Stated exercise – Review the material and extract every line in which the word "that" occurs.

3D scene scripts
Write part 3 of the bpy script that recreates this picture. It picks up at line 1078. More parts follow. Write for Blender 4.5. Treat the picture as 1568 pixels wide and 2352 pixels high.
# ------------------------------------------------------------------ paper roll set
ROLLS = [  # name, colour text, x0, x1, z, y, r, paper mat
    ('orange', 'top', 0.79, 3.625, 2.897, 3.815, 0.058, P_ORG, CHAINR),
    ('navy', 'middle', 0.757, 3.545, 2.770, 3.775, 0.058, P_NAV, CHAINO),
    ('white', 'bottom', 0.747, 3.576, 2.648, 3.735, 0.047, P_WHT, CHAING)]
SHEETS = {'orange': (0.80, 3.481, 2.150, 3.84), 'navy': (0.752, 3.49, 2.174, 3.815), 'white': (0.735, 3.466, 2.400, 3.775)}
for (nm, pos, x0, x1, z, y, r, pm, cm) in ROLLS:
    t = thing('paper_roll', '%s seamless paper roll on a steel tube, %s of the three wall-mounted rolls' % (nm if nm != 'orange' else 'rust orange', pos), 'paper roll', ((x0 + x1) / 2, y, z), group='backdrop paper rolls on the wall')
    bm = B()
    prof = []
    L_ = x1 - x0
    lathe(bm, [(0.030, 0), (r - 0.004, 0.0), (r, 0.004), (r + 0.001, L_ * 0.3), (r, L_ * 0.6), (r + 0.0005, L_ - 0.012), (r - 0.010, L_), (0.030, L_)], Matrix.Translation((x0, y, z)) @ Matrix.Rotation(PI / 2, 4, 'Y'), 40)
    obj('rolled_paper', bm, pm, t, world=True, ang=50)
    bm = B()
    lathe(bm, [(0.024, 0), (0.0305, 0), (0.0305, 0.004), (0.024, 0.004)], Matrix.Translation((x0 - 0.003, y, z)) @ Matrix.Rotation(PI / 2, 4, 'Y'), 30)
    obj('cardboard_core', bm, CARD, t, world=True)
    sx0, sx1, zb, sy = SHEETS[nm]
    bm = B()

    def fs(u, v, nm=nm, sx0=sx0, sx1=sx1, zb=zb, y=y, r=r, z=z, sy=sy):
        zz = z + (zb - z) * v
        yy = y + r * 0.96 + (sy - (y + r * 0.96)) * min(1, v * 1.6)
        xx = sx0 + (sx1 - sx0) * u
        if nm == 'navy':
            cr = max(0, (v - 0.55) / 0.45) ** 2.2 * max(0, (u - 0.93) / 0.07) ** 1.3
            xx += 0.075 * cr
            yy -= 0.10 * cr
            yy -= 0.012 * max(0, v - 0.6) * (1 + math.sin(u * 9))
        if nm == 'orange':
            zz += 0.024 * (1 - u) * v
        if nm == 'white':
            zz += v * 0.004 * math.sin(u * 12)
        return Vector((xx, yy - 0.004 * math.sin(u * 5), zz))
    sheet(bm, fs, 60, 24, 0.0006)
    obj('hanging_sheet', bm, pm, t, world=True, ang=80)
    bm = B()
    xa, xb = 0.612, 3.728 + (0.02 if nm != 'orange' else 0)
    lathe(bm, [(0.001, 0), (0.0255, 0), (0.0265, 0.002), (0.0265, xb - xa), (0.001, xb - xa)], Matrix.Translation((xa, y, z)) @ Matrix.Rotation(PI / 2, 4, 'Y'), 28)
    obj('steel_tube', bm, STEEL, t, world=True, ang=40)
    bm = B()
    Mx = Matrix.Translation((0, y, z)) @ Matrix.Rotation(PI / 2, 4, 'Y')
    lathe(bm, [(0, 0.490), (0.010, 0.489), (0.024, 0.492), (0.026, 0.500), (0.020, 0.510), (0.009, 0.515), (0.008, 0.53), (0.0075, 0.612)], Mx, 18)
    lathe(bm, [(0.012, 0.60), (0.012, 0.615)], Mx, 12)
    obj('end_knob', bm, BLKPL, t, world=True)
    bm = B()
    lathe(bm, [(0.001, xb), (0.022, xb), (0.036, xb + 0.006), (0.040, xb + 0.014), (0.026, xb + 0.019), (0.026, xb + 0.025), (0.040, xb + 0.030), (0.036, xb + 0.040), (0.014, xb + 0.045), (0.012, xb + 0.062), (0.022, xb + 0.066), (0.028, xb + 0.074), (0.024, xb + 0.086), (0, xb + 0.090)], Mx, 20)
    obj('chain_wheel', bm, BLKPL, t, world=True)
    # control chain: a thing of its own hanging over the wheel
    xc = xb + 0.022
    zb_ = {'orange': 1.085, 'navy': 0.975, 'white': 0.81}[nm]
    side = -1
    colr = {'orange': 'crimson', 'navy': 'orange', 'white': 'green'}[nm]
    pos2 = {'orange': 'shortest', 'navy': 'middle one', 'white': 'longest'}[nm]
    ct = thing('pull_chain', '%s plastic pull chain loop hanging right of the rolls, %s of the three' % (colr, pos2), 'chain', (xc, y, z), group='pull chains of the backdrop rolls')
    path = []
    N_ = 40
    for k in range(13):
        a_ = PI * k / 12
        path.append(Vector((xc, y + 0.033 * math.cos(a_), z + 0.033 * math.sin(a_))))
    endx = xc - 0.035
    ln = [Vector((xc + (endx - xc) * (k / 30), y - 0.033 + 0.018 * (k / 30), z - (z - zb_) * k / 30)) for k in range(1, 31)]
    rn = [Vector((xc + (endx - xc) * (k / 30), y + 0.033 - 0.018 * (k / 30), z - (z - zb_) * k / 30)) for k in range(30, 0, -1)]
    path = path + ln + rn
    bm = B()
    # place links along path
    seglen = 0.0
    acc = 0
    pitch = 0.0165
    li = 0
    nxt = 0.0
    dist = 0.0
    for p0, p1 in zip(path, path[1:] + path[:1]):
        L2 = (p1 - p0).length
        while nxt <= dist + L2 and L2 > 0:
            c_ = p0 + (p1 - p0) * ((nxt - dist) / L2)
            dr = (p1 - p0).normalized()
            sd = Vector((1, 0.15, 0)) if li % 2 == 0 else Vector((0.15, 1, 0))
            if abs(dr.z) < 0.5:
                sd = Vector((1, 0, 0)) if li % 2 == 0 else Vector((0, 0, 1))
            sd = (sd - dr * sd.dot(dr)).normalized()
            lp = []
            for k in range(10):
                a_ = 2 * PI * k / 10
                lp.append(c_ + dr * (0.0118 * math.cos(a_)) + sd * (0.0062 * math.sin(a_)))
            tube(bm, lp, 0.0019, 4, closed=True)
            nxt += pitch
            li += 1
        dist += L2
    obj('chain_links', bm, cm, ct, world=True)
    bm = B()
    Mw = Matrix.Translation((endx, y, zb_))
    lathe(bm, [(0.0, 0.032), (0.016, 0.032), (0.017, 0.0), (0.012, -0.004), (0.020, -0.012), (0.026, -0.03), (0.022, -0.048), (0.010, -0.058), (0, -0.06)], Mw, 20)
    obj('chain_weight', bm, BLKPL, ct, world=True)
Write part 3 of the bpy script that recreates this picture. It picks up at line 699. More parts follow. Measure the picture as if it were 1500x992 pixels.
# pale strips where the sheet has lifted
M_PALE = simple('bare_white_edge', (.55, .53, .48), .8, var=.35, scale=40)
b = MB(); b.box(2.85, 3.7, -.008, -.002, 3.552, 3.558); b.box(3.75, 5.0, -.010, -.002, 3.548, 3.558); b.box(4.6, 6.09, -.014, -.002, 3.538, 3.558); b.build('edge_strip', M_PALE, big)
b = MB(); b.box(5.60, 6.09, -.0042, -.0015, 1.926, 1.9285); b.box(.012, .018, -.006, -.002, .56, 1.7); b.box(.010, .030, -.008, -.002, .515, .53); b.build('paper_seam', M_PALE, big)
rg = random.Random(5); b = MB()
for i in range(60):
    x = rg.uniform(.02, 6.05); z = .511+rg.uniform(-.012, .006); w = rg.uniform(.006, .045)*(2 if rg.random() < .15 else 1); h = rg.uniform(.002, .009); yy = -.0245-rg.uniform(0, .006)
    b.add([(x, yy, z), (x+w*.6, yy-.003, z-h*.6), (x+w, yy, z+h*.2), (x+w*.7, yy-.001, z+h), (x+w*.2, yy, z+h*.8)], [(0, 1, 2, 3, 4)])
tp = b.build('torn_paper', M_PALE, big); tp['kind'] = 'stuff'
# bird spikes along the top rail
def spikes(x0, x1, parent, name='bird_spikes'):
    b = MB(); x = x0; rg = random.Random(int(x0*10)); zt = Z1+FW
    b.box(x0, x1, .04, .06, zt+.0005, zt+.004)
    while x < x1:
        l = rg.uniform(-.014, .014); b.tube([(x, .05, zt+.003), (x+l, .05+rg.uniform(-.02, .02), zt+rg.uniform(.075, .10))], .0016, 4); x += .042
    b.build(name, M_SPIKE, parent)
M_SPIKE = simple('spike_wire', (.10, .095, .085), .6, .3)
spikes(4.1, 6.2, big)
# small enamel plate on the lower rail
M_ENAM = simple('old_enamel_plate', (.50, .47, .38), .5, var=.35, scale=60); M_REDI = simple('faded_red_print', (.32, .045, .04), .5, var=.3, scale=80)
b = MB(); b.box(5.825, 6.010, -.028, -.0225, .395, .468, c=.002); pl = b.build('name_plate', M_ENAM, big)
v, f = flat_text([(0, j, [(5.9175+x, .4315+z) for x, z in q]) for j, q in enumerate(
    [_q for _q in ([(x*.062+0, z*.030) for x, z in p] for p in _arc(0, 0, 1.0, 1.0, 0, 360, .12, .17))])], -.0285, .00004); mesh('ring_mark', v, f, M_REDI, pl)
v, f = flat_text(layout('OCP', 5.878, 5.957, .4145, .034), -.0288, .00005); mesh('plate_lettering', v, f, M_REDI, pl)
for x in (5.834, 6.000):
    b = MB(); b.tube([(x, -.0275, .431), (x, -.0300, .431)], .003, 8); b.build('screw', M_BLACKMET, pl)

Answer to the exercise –
Write part 3 of the bpy script that recreates this picture. It picks up at line 1078. More parts follow. Write for Blender 4.5. Treat the picture as 1568 pixels wide and 2352 pixels high.
Write part 3 of the bpy script that recreates this picture. It picks up at line 699. More parts follow. Measure the picture as if it were 1500x992 pixels.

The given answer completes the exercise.